-- begin Provided material --

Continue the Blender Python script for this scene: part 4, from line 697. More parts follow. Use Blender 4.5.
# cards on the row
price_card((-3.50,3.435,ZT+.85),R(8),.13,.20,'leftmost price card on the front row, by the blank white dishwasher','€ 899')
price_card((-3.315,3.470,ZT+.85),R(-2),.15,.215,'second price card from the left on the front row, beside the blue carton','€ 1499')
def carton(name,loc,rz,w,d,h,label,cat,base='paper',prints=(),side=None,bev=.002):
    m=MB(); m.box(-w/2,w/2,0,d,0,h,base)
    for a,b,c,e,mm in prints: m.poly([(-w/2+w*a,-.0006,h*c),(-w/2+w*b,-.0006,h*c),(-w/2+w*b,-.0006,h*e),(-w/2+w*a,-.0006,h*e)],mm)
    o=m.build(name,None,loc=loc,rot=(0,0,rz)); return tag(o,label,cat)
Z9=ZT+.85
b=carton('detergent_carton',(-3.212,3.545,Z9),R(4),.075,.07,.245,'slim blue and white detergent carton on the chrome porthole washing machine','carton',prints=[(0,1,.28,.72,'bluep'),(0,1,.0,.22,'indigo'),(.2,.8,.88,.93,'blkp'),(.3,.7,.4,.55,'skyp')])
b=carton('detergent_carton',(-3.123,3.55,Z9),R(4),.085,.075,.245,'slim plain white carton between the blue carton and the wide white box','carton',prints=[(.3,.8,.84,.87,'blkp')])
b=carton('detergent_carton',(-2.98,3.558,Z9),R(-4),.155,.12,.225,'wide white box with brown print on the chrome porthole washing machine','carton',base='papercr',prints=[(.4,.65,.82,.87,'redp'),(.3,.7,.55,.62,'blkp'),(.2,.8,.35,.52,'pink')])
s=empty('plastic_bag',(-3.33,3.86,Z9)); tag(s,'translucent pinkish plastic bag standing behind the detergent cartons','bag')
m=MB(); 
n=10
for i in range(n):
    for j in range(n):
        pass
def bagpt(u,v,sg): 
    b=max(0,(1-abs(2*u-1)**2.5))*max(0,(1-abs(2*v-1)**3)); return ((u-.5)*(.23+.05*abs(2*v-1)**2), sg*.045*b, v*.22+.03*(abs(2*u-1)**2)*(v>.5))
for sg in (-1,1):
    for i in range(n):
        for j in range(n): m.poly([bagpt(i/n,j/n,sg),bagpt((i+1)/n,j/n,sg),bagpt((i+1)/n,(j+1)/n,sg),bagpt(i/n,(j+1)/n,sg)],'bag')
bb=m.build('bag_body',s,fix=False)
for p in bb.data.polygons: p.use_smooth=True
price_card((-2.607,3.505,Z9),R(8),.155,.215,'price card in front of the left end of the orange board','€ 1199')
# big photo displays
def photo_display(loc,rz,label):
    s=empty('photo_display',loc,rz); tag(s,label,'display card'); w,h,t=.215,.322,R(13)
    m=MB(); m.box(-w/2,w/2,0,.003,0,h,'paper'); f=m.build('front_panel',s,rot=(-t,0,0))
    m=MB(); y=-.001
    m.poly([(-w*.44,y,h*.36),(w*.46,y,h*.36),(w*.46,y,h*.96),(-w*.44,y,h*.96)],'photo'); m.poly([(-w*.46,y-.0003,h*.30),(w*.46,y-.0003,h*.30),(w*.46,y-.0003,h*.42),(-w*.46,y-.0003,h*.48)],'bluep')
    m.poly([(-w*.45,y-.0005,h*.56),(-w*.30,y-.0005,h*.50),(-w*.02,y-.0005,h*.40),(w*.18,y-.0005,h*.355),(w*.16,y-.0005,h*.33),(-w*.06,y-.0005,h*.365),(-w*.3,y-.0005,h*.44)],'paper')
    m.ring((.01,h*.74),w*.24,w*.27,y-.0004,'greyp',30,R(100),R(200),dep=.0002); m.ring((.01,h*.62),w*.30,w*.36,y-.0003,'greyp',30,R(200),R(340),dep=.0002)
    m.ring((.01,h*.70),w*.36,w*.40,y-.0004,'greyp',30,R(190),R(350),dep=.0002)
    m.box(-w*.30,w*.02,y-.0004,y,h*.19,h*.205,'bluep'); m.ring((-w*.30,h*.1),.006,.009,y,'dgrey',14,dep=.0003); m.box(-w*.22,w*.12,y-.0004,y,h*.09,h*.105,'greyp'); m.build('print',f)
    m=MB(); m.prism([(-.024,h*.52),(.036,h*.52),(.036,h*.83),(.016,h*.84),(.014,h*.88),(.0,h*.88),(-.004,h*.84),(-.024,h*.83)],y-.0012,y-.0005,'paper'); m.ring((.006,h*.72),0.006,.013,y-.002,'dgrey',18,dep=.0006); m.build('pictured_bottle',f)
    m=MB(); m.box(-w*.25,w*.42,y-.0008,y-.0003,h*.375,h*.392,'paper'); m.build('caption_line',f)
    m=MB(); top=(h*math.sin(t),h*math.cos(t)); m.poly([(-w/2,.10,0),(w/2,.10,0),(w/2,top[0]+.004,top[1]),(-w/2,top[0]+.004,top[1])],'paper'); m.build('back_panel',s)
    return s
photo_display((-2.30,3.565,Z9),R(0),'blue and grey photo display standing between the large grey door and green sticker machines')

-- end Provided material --

◆ Direction:
Give the complete listing a second time, exactly as it reads.

◆ Finished task:
Continue the Blender Python script for this scene: part 4, from line 697. More parts follow. Use Blender 4.5.
# cards on the row
price_card((-3.50,3.435,ZT+.85),R(8),.13,.20,'leftmost price card on the front row, by the blank white dishwasher','€ 899')
price_card((-3.315,3.470,ZT+.85),R(-2),.15,.215,'second price card from the left on the front row, beside the blue carton','€ 1499')
def carton(name,loc,rz,w,d,h,label,cat,base='paper',prints=(),side=None,bev=.002):
    m=MB(); m.box(-w/2,w/2,0,d,0,h,base)
    for a,b,c,e,mm in prints: m.poly([(-w/2+w*a,-.0006,h*c),(-w/2+w*b,-.0006,h*c),(-w/2+w*b,-.0006,h*e),(-w/2+w*a,-.0006,h*e)],mm)
    o=m.build(name,None,loc=loc,rot=(0,0,rz)); return tag(o,label,cat)
Z9=ZT+.85
b=carton('detergent_carton',(-3.212,3.545,Z9),R(4),.075,.07,.245,'slim blue and white detergent carton on the chrome porthole washing machine','carton',prints=[(0,1,.28,.72,'bluep'),(0,1,.0,.22,'indigo'),(.2,.8,.88,.93,'blkp'),(.3,.7,.4,.55,'skyp')])
b=carton('detergent_carton',(-3.123,3.55,Z9),R(4),.085,.075,.245,'slim plain white carton between the blue carton and the wide white box','carton',prints=[(.3,.8,.84,.87,'blkp')])
b=carton('detergent_carton',(-2.98,3.558,Z9),R(-4),.155,.12,.225,'wide white box with brown print on the chrome porthole washing machine','carton',base='papercr',prints=[(.4,.65,.82,.87,'redp'),(.3,.7,.55,.62,'blkp'),(.2,.8,.35,.52,'pink')])
s=empty('plastic_bag',(-3.33,3.86,Z9)); tag(s,'translucent pinkish plastic bag standing behind the detergent cartons','bag')
m=MB(); 
n=10
for i in range(n):
    for j in range(n):
        pass
def bagpt(u,v,sg): 
    b=max(0,(1-abs(2*u-1)**2.5))*max(0,(1-abs(2*v-1)**3)); return ((u-.5)*(.23+.05*abs(2*v-1)**2), sg*.045*b, v*.22+.03*(abs(2*u-1)**2)*(v>.5))
for sg in (-1,1):
    for i in range(n):
        for j in range(n): m.poly([bagpt(i/n,j/n,sg),bagpt((i+1)/n,j/n,sg),bagpt((i+1)/n,(j+1)/n,sg),bagpt(i/n,(j+1)/n,sg)],'bag')
bb=m.build('bag_body',s,fix=False)
for p in bb.data.polygons: p.use_smooth=True
price_card((-2.607,3.505,Z9),R(8),.155,.215,'price card in front of the left end of the orange board','€ 1199')
# big photo displays
def photo_display(loc,rz,label):
    s=empty('photo_display',loc,rz); tag(s,label,'display card'); w,h,t=.215,.322,R(13)
    m=MB(); m.box(-w/2,w/2,0,.003,0,h,'paper'); f=m.build('front_panel',s,rot=(-t,0,0))
    m=MB(); y=-.001
    m.poly([(-w*.44,y,h*.36),(w*.46,y,h*.36),(w*.46,y,h*.96),(-w*.44,y,h*.96)],'photo'); m.poly([(-w*.46,y-.0003,h*.30),(w*.46,y-.0003,h*.30),(w*.46,y-.0003,h*.42),(-w*.46,y-.0003,h*.48)],'bluep')
    m.poly([(-w*.45,y-.0005,h*.56),(-w*.30,y-.0005,h*.50),(-w*.02,y-.0005,h*.40),(w*.18,y-.0005,h*.355),(w*.16,y-.0005,h*.33),(-w*.06,y-.0005,h*.365),(-w*.3,y-.0005,h*.44)],'paper')
    m.ring((.01,h*.74),w*.24,w*.27,y-.0004,'greyp',30,R(100),R(200),dep=.0002); m.ring((.01,h*.62),w*.30,w*.36,y-.0003,'greyp',30,R(200),R(340),dep=.0002)
    m.ring((.01,h*.70),w*.36,w*.40,y-.0004,'greyp',30,R(190),R(350),dep=.0002)
    m.box(-w*.30,w*.02,y-.0004,y,h*.19,h*.205,'bluep'); m.ring((-w*.30,h*.1),.006,.009,y,'dgrey',14,dep=.0003); m.box(-w*.22,w*.12,y-.0004,y,h*.09,h*.105,'greyp'); m.build('print',f)
    m=MB(); m.prism([(-.024,h*.52),(.036,h*.52),(.036,h*.83),(.016,h*.84),(.014,h*.88),(.0,h*.88),(-.004,h*.84),(-.024,h*.83)],y-.0012,y-.0005,'paper'); m.ring((.006,h*.72),0.006,.013,y-.002,'dgrey',18,dep=.0006); m.build('pictured_bottle',f)
    m=MB(); m.box(-w*.25,w*.42,y-.0008,y-.0003,h*.375,h*.392,'paper'); m.build('caption_line',f)
    m=MB(); top=(h*math.sin(t),h*math.cos(t)); m.poly([(-w/2,.10,0),(w/2,.10,0),(w/2,top[0]+.004,top[1]),(-w/2,top[0]+.004,top[1])],'paper'); m.build('back_panel',s)
    return s
photo_display((-2.30,3.565,Z9),R(0),'blue and grey photo display standing between the large grey door and green sticker machines')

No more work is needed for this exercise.